Following from this, my paper will consider the policing of women by men within the home and the workplace, as well as the policing of women by other women, in three plays by Gary Mitchell: As the Beast Sleeps, The Force of Change, and Loyal Women. Within these plays, it is evident that Mitchell ultimately reflects distinct and separate spheres for men and women in his drama, as gendered space exists both within and without of the home. There also exists an underlying desire, on behalf of the male characters, to keep the women confined to the private, domestic sphere, rather than the public, political sphere. Within the home of Kyle and Sandra in As the Beast Sleeps, Sandra reigns supreme, though she is firmly excluded from the paramilitary undertakings of her husband; in the Antrim Road Police Station, the setting of The Force of Change, Caroline comes up against one obstacle after another as she tries to navigate her male-dominated workplace and maintain order in her own home; while in Loyal Women, the Women’s UDA is shown to have no autonomy from its father organization, and wind up perpetuating violence against their own at the behest of men.
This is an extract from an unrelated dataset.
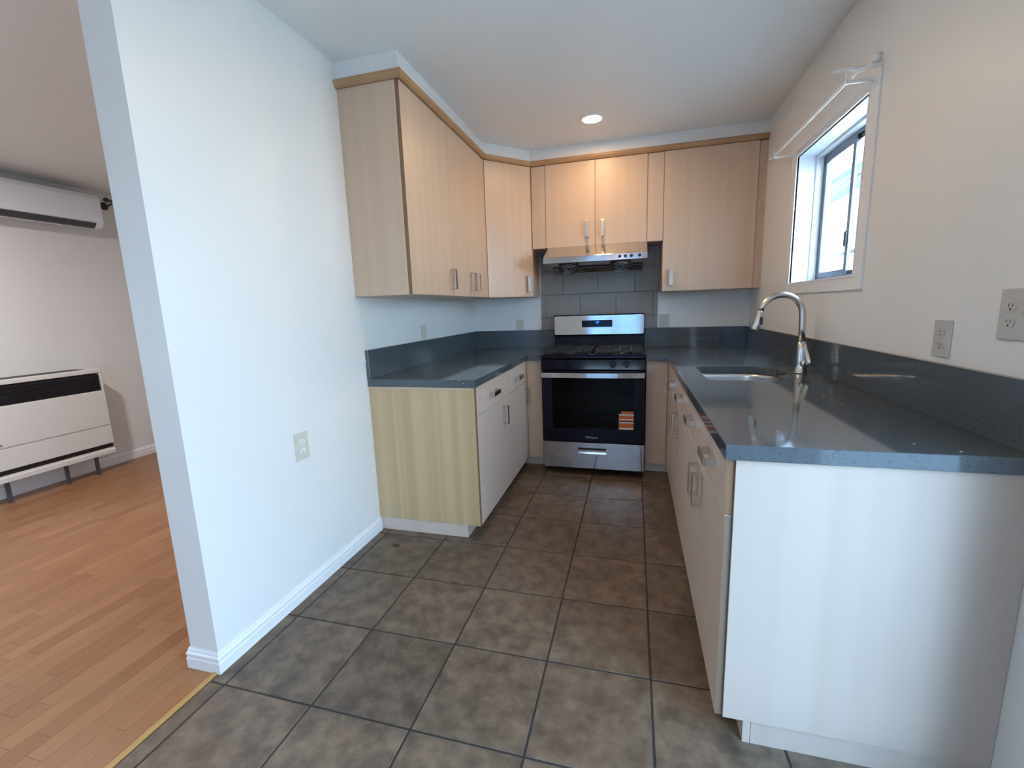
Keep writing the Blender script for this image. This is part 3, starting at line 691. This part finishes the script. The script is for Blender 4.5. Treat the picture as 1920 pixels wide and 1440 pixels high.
# backguard
bm = bmesh.new(); prism(bm, [(-0.150, 0.905), (-0.135, 0.96), (-0.118, 1.030), (-0.145, 1.036), (-0.147, 1.203), (-0.135, 1.210), (-0.060, 1.210), (-0.060, 0.905)], 0, -SW, SW)
bg = obj('backguard', bm, blackg, st, bevel=0.003, seg=2)
def rr_prism(x0, x1, z0, z1, y0, y1, r, n=5):
    pts = []
    for (cx_, cz_, a0) in ((x1-r, z1-r, 0), (x0+r, z1-r, 90), (x0+r, z0+r, 180), (x1-r, z0+r, 270)):
        for k in range(n+1): a = math.radians(a0+90*k/n); pts.append((cx_+r*math.cos(a), cz_+r*math.sin(a)))
    bm = bmesh.new(); prism(bm, pts, 1, y0, y1); return bm
fp = obj('steel_fascia', rr_prism(-SW+0.004, SW-0.004, 1.043, 1.201, -0.1495, -0.146, 0.012), steel, bg)
dp = obj('display', rr_prism(-0.137, 0.118, 1.103, 1.162, -0.1505, -0.1492, 0.006), blackg, bg)
text_obj('clock_digits', '4:07', 0.026, (-0.006, -0.1509, 1.142), (math.pi/2, 0, 0), ledm, dp, 0.0003, 0.62)
for xx in (-0.345, 0.345):
    for yy in (-0.62, -0.12):
        bm = bmesh.new(); tube(bm, [(xx, yy, 0.0), (xx, yy, 0.012), (xx, yy, 0.014), (xx, yy, 0.052)], [0.020, 0.020, 0.010, 0.010], 16)
        obj('foot', bm, blackp, st)

# ================================================================ RANGE HOOD
rh = thing('range_hood', 'slim stainless under-cabinet range hood above the stove', 'range hood', (0, -0.25, 1.55))
bm = bmesh.new()
prism(bm, [(-0.522, 1.612), (-0.522, 1.658), (-0.302, 1.757), (-0.0115, 1.757), (-0.0115, 1.612)], 0, -0.390, 0.383)
obj('canopy', bm, steel, rh, bevel=0.002)
def frus(bm, a, b_):
    va = [bm.verts.new(p) for p in ((a[0], a[2], a[4]), (a[1], a[2], a[4]), (a[1], a[3], a[4]), (a[0], a[3], a[4]))]
    vb = [bm.verts.new(p) for p in ((b_[0], b_[2], b_[4]), (b_[1], b_[2], b_[4]), (b_[1], b_[3], b_[4]), (b_[0], b_[3], b_[4]))]
    for i in range(4): bm.faces.new((va[i], va[(i+1) % 4], vb[(i+1) % 4], vb[i]))
    bm.faces.new(va[::-1]); bm.faces.new(vb)
bm = bmesh.new(); frus(bm, (-0.350, 0.358, -0.385, -0.02, 1.583), (-0.375, 0.372, -0.500, -0.0115, 1.611)); frus(bm, (-0.338, 0.352, -0.355, -0.03, 1.545), (-0.350, 0.358, -0.385, -0.02, 1.5829))
pan = obj('fan_pan', bm, mat('polished_steel', (0.66, 0.66, 0.66), 0.14, 1.0), rh, bevel=0.002)
nf = Vector((0, -0.066, -0.140)).normalized(); up = Vector((0, -0.140, 0.066)).normalized()
for cx_ in (-0.205, 0.19):
    c_ = Vector((cx_, -0.425, 1.578))+nf*0.004
    bm = bmesh.new(); M_ = Matrix((Vector((1, 0, 0)), up, -nf)).transposed().to_4x4(); M_.translation = c_
    bmesh.ops.create_cone(bm, cap_ends=True, segments=32, radius1=0.080, radius2=0.080, depth=0.008, matrix=M_)
    gi = obj('fan_intake', bm, blackp, rh)
    bm = bmesh.new()
    for r in (0.02, 0.038, 0.056, 0.072):
        pts = [M_ @ Vector((r*math.cos(a_*math.pi/16), r*math.sin(a_*math.pi/16)*0.98, -0.005)) for a_ in range(33)]
        tube(bm, pts, 0.0016, 6, cap=False)
    for a_ in range(8):
        p0 = M_ @ Vector((0.02*math.cos(a_*math.pi/4), 0.02*math.sin(a_*math.pi/4), -0.005)); p1 = M_ @ Vector((0.074*math.cos(a_*math.pi/4), 0.074*math.sin(a_*math.pi/4), -0.005))
        tube(bm, [p0, p1], 0.0014, 6)
    obj('guard', bm, wirem, gi)
for xx in (0.186, 0.227, 0.270, 0.328):
    bm = bmesh.new(); tube(bm, [(xx, -0.521, 1.637), (xx, -0.529, 1.637), (xx, -0.532, 1.637)], [0.012, 0.0115, 0.009], 20)
    obj('button', bm, blackp, rh)

# ================================================================ WALL CABINETS
def door_box(x0, x1, y0, y1, z0, z1, par, m=maple): return obj('door', B((x0, x1, y0, y1, z0, z1)), m, par, bevel=0.0012)
Zt = ZUT-0.004
ca = thing('wall_cabinet', 'single-door maple wall cabinet nearest the camera, its wide side panel showing, on the left wall', 'cabinet', (-0.99, -1.58, ZUB))
obj('carcass', B((XL+0.001, XUF-DT-0.003, YUE, -1.2975, ZUB, Zt)), maple, ca, bevel=0.001)
d = door_box(XUF-DT, XUF, YUE+0.001, -1.2975-0.001, ZUB+0.001, Zt-0.002, ca); bar_handle(d, (XUF, -1.340, 1.478), Z_, X_)
obj('edge_strip', B((XUF-DT+0.001, XUF-0.001, YUE+0.0002, YUE+0.0012, ZUB+0.002, Zt-0.003)), edge, d)
cbw = thing('wall_cabinet', 'two-door maple wall cabinet between the near single cabinet and the diagonal corner one', 'cabinet', (-0.99, -0.95, ZUB))
obj('carcass', B((XL+0.001, XUF-DT-0.003, -1.2965, YD1-0.001, ZUB, Zt)), maple, cbw, bevel=0.001)
for a, b_, hy in ((-1.2955, -0.9425, -0.990), (-0.9415, YD1-0.003, -0.892)):
    d = door_box(XUF-DT, XUF, a+0.001, b_-0.001, ZUB+0.001, Zt-0.002, cbw); bar_handle(d, (XUF, hy, 1.478), Z_, X_)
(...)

But although these women are constantly met with challenges from male, as well as female, characters, they remain determined, strong, and resilient. Indeed, when considering the majority of female characters in Gary Mitchell’s plays, it is hard to imagine that he “‘found it hard to take women seriously. […] I took years fighting against it in my own psyche, this thing of not respecting women’” (quoted in McKay, 117). If anything, the women in Mitchell’s plays are more deserving of respect than the men, as they constitute some of the strongest characters in his oeuvre.
Works Cited
Fearon, Kate. Women’s Work: The Story of the Northern Ireland Women’s Coalition. Belfast: Blackstaff Press, 1999.
Galligan, Yvonne, Eilís Ward and Rick Wilford, eds. Contesting Politics: Women in Ireland, North and South. Oxford: Westview Press, 1999.
Hughes, Eamonn, ed. Culture and Politics in Northern Ireland: 1960-1990. Milton Keynes: Open University Press, 1991.
McKay, Susan. Northern Protestants: An Unsettled People. Belfast: Blackstaff Press, 2005.